Sunday, June 29, 2014

Day 20: Georgia Pass to Peru Creek

We crunched our way through the snowy woods to that alpine meadows near Georgia Pass. Nestled in the grass were cheerful yellow sunflowers, faces turned and petals open to embrace the morning sun

Just before Georgia Pass our trail split away from the Colorado Trail for the last time. No more smooth, gently graded, well marked trail for us. It is time to embrace the brutality. 

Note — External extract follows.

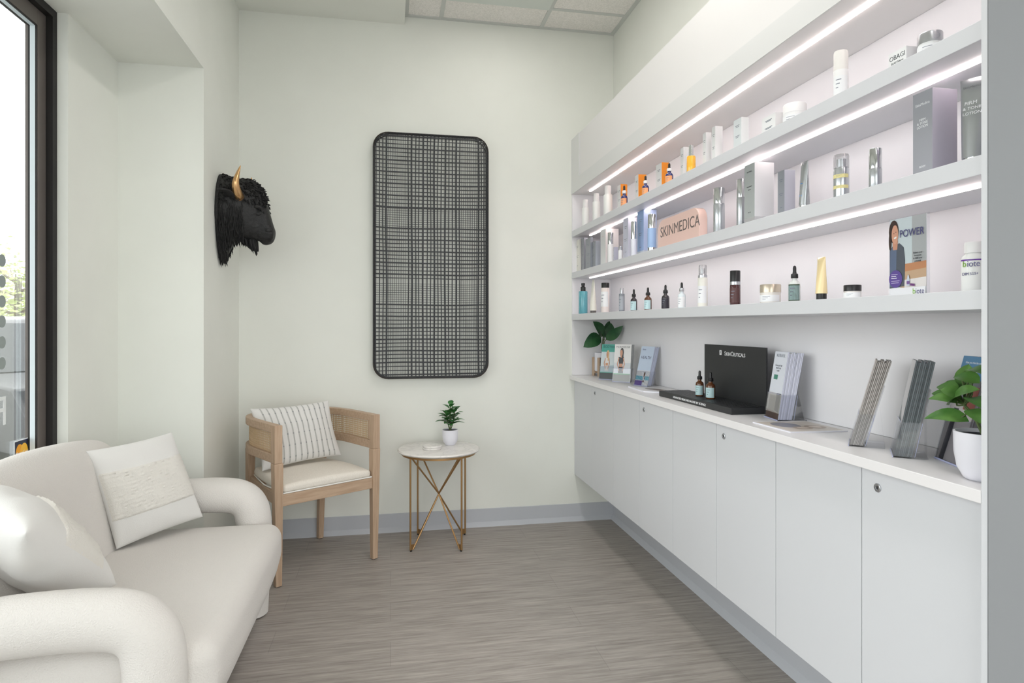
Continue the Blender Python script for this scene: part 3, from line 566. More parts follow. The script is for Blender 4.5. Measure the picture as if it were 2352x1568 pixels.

Today's hike blew me away. Literally. Our route took us up and over multiple ridges, mountains, and peaks, including Glacier Peak, Whale Peak, Geneva Peak, Sullivan Mountain, and Santa Fe Peak. All the while a steady gale blasted us from the left, pushing us off the trail, when there was one.  At times we followed steep Jeep roads, at other times we followed narrow, rocky goat trails, and occasionally there was no trail at all. 

Although I planned to gather water at a seasonal stream, the high winds evaporated the water almost as fast as the sun could melt it. I finally resorted to scooping up water from a snowmelt puddle a few ounces at a time. The current route, high along the Continental Divide, is beautiful, but it severely limits access to water. 

A mountain goat greeted us at Webster Pass, his white silky hair fluffed by the wind. He tentatively approached us, looking curiously at our bright colors, then scrambled back up the mountain. 

We fought the wind all day, constantly leaning to the left into the wind. A strong gust slammed me into a sharp rock, ripping a hole in my pants

The data book indicated we needed to follow a trail off to the right. Although a faint trail was visible to right, the GPS indicated the trail should be a tenth of a mile back up the hill.  But a huge corniced snowfield covered the area where the GPS indicated the trail should have been. We decided to follow the visible trail instead. 

Our trail soon disintegrated into cross country down a steep hillside with loose dirt and rocks.  Four large stags bounded away as we approached, undoubtedly startled to find humans invading their domain. Later I startled a small fawn, so perfectly camouflaged against the rocks that I did not notice it until I was only a few feet away. The fawn effortlessly bounded across the steep, rocky hillside. 

Although there was no camping in sight, the sun set and we had to stop for the night. We found a gradual slope on the otherwise steep hillside. Although there was no room for our full tent, we set up the inner bugnet as a precaution against rolling down the steep hill.